| |

Заповедное место и грядущая всемирность

В китайской традиции дается очень точный и яркий образ такой метанойи, переворота сознания. В одном из самых ранних трактатов о духовном совершенствовании говорится: «претворяющий праведный путь (дао) подобен слепцу, идущему без посоха». Слепой не знает оппозиции внешнего и внутреннего. Его мир безупречно целостен, а его воля, не смущаемая чувственным восприятием, способна к полной концентрации. Все его бытие есть активное, бодрствующее внимание, предвосхищение грядущего, т.е. того, чего нет, но чего не может не случиться. В китайской традиции бодрствующее сознание (букв. «сердце») наделялось способностью «слышать неслышное и видеть незримое». Поистине, если мы захвачены превращениями, мы живем по ту сторону жизненной эмпирии. Может ли слепой удариться обо что-то, оступиться, упасть? Нет, если он действительно внемлет грядущему, для чего, как ни странно, требуется внутренняя освобожденность, безукоризненное чувство равновесия жизненного пространства, потенциально охватывающего весь мир. Заметим, что все точки нашего тела (а телесное сознание переживается только точечно) даны сознанию на одинаковом и притом не поддающемся измерению расстоянии. Это означает, что движение реально, но не является перемещением из одного пункта в другой и, в сущности, неотделимо от покоя.

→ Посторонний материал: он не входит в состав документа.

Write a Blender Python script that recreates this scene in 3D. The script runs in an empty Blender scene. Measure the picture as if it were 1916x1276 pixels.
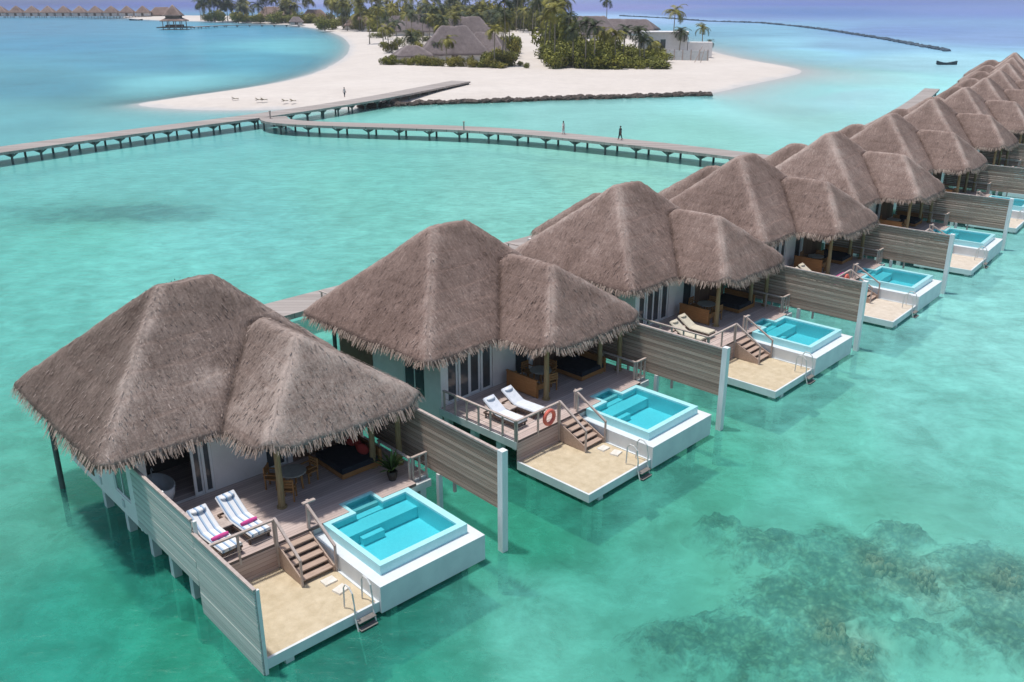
import bpy, math, random
import numpy as np
from mathutils import Vector, Matrix, Quaternion
random.seed(7); rng = np.random.default_rng(7)
scene = bpy.context.scene
COL = scene.collection
PI = math.pi
CAM_H, CAM_PITCH, CAM_F = 18.878, math.radians(20.995), 1700.9   # camera height, tilt and focal length (for a picture 1916 wide)

def at(px, py, z=0.0):
    """the point of the horizontal plane z that the camera sees at a pixel of the 1916 x 1276 photograph"""
    a = (px-958)/CAM_F; b = -(py-638)/CAM_F
    dy = math.cos(CAM_PITCH)+b*math.sin(CAM_PITCH); dz = -math.sin(CAM_PITCH)+b*math.cos(CAM_PITCH)
    s = (z-CAM_H)/dz
    return Vector((a*s, dy*s, z))
def mpp(p):                                                       # metres per photograph pixel at a place
    return (p.y*math.cos(CAM_PITCH)-(p.z-CAM_H)*math.sin(CAM_PITCH))/CAM_F

# ------------------------------------------------------------------ object helpers
def tag(o, label=None, cat=None, group=None, kind=None):
    if label: o['label'] = label
    if cat: o['category'] = cat
    if group: o['group'] = group
    if kind: o['kind'] = kind
    return o
def empty(name, loc=(0,0,0), rz=0.0, label=None, cat=None, group=None):
    o = bpy.data.objects.new(name, None); COL.objects.link(o)
    o.empty_display_size = .3; o.location = loc; o.rotation_euler = (0,0,rz)
    return tag(o, label, cat, group)
def inst(name, me, parent=None, loc=None, rz=None):
    o = bpy.data.objects.new(name, me); COL.objects.link(o)
    if parent is not None: o.parent = parent
    if loc is not None: o.location = loc
    if rz is not None: o.rotation_euler = (0,0,rz)
    return o
def copy_tree(o, parent=None):
    c = o.copy(); COL.objects.link(c)
    if parent is not None: c.parent = parent
    for ch in [x for x in o.children]: copy_tree(ch, c)
    return c

class MB:
    def __init__(s): s.v=[]; s.f=[]; s.t=[]; s.tone=0.5
    def add(s, vs, fs):
        n=len(s.v); s.v+= [tuple(v) for v in vs]; s.f+= [tuple(i+n for i in f) for f in fs]; s.t+=[s.tone]*len(vs)
    def box(s, x0,x1,y0,y1,z0,z1, M=None, top=None):
        vs=[Vector((x,y,z)) for z in (z0,z1) for x,y in ((x0,y0),(x1,y0),(x1,y1),(x0,y1))]
        if top is not None:                                       # taper: inset of the upper face
            cx,cy=(x0+x1)/2,(y0+y1)/2
            for v in vs[4:]: v.x=cx+(v.x-cx)*top; v.y=cy+(v.y-cy)*top
        if M is not None: vs=[M@v for v in vs]
        s.add(vs, [(3,2,1,0),(4,5,6,7),(0,1,5,4),(1,2,6,5),(2,3,7,6),(3,0,4,7)])
    def bar(s, a, b, w, h):                                       # a beam from a to b, w wide, h high
        a,b=Vector(a),Vector(b); d=(b-a); L=d.length; d.normalize()
        up=Vector((0,0,1)) if abs(d.z)<.99 else Vector((0,1,0))
        sx=d.cross(up).normalized(); uz=sx.cross(d)
        vs=[p+sx*i*w/2+uz*j*h/2 for p in (a,b) for i,j in ((-1,-1),(1,-1),(1,1),(-1,1))]
        s.add(vs, [(0,1,2,3),(7,6,5,4),(0,4,5,1),(1,5,6,2),(2,6,7,3),(3,7,4,0)])
    def tube(s, pts, rad, n=8):
        pts=[Vector(p) for p in pts]; rs=rad if isinstance(rad,(list,tuple)) else [rad]*len(pts)
        vs=[]; prev=None
        for i,p in enumerate(pts):
            d=(pts[min(i+1,len(pts)-1)]-pts[max(i-1,0)]).normalized()
            up=Vector((0,0,1)) if abs(d.z)<.95 else Vector((1,0,0))
            a=d.cross(up).normalized(); b=a.cross(d)
            vs+=[p+(a*math.cos(2*PI*k/n)+b*math.sin(2*PI*k/n))*rs[i] for k in range(n)]
        fs=[(i*n+k,i*n+(k+1)%n,(i+1)*n+(k+1)%n,(i+1)*n+k) for i in range(len(pts)-1) for k in range(n)]
        fs+=[tuple(range(n)), tuple(reversed(range((len(pts)-1)*n,len(pts)*n)))]
        s.add(vs, fs)
    def quad(s, a,b,c,d): s.add([a,b,c,d],[(0,1,2,3)])
    def disc(s, c, r, z0, z1, n=24):
        vs=[(c[0]+r*math.cos(2*PI*k/n),c[1]+r*math.sin(2*PI*k/n),z) for z in (z0,z1) for k in range(n)]
        s.add(vs,[(k,(k+1)%n,n+(k+1)%n,n+k) for k in range(n)]+[tuple(range(n,2*n)),tuple(reversed(range(n)))])
    def torus(s, c, R, r, M=None, n=28, m=10):
        vs=[]
        for i in range(n):
            for j in range(m):
                a,b=2*PI*i/n,2*PI*j/m
                v=Vector(((R+r*math.cos(b))*math.cos(a),(R+r*math.cos(b))*math.sin(a),r*math.sin(b)))
                vs.append((M@v if M is not None else v)+Vector(c))
        s.add(vs,[(i*m+j,((i+1)%n)*m+j,((i+1)%n)*m+(j+1)%m,i*m+(j+1)%m) for i in range(n) for j in range(m)])
    def lump(s, c, r, seed=0, n=10, m=7, amp=.25, zmin=None):     # an irregular rounded lump (rock, coral, cushion)
        rr=random.Random(seed); ph=[rr.uniform(0,6.28) for _ in range(8)]; vs=[]
        rx,ry,rz=r if isinstance(r,(tuple,list)) else (r,r,r)
        for j in range(m+1):
            b=-PI/2+PI*j/m
            for i in range(n):
                a=2*PI*i/n
                k=1+amp*(math.sin(2*a+ph[0])*math.cos(b)+.7*math.sin(3*a+2*b+ph[1])*math.cos(b)+.5*math.sin(5*a-3*b+ph[2])*math.cos(b)+.4*math.sin(4*b+ph[3]))*.6
                x,y,z=math.cos(a)*math.cos(b)*k*rx,math.sin(a)*math.cos(b)*k*ry,math.sin(b)*k*rz
                vs.append((c[0]+x,c[1]+y,c[2]+z))
        s.add(vs,[(j*n+i,j*n+(i+1)%n,(j+1)*n+(i+1)%n,(j+1)*n+i) for j in range(m) for i in range(n)])
    def mesh(s, name, mat, smooth=False, bevel=0):
        me=bpy.data.meshes.new(name); me.from_pydata(s.v,[],s.f); me.materials.append(mat)
        at_=me.attributes.new('tone','FLOAT','POINT'); at_.data.foreach_set('value',np.array(s.t,dtype=np.float32))
        if smooth: me.polygons.foreach_set('use_smooth',[True]*len(me.polygons))
        me.update(); return me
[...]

Итак, прерывание восприятия развивает способность духовного бдения и открытость не просто миру вещей, но изначальной разомкнутости мира. Таково главное условие духовного роста личности, которые можно наблюдать уже в самых древних обрядах инициации и в выборе древнейшими людьми святых, заповедных мест, каковыми всюду служат горы, пещеры, лесные чащи. Святое место всегда ставит преграду внешнему видению и обращает взор вовнутрь – к точке центрированности бытия.
Сказанное о природе движения напоминает его трактовку в монадологии Лейбница, где движение равнозначно смене угла зрения в целостности мира-монады. В таком случае нам будет легче понять другое важное свойство мира как события или даже, точнее, вездесущей событийности. У Лейбница монада обладает двухслойной структурой, состоящей из небесного, ангельского и земного, человеческого уровней. В действительности двухслойное строение монады скрывает в себе сложную иерархию состояний бытия и одновременно ступеней духовного просветления.
Свойственные Азии «религии места» (если позволительно противопоставить их западной «религии личности») и особенно мир северного буддизма (ламаизма), составляющий сердцевину азиатского и даже всего евразийского континента, служат яркой иллюстрацией выдвинутых здесь тезисов о природе мирособытия. Повсюду в этом ареале мы видим иерархию культов, где высшую ступень занимает буддийская метафизика пустоты. Ниже располагается та или иная разновидность квазинациональной религии (бон в Тибете, тенрианство у степных народов, даосизм в Китае, синто в Японии и т.д.). Эти традиции представляют этнокультурное своеобразие отдельных стран и ориентируются на политическую власть и родовой строй. Еще ниже мы встречаем культы и верования, восходящие к первобытному шаманизму. Они занимают в обществе периферийное положение и обслуживают интересы отдельных лиц, нередко стоящих в оппозиции к власти. Наконец, в самом низу мы встречаем культы хтонических, вредоносных по природе духов.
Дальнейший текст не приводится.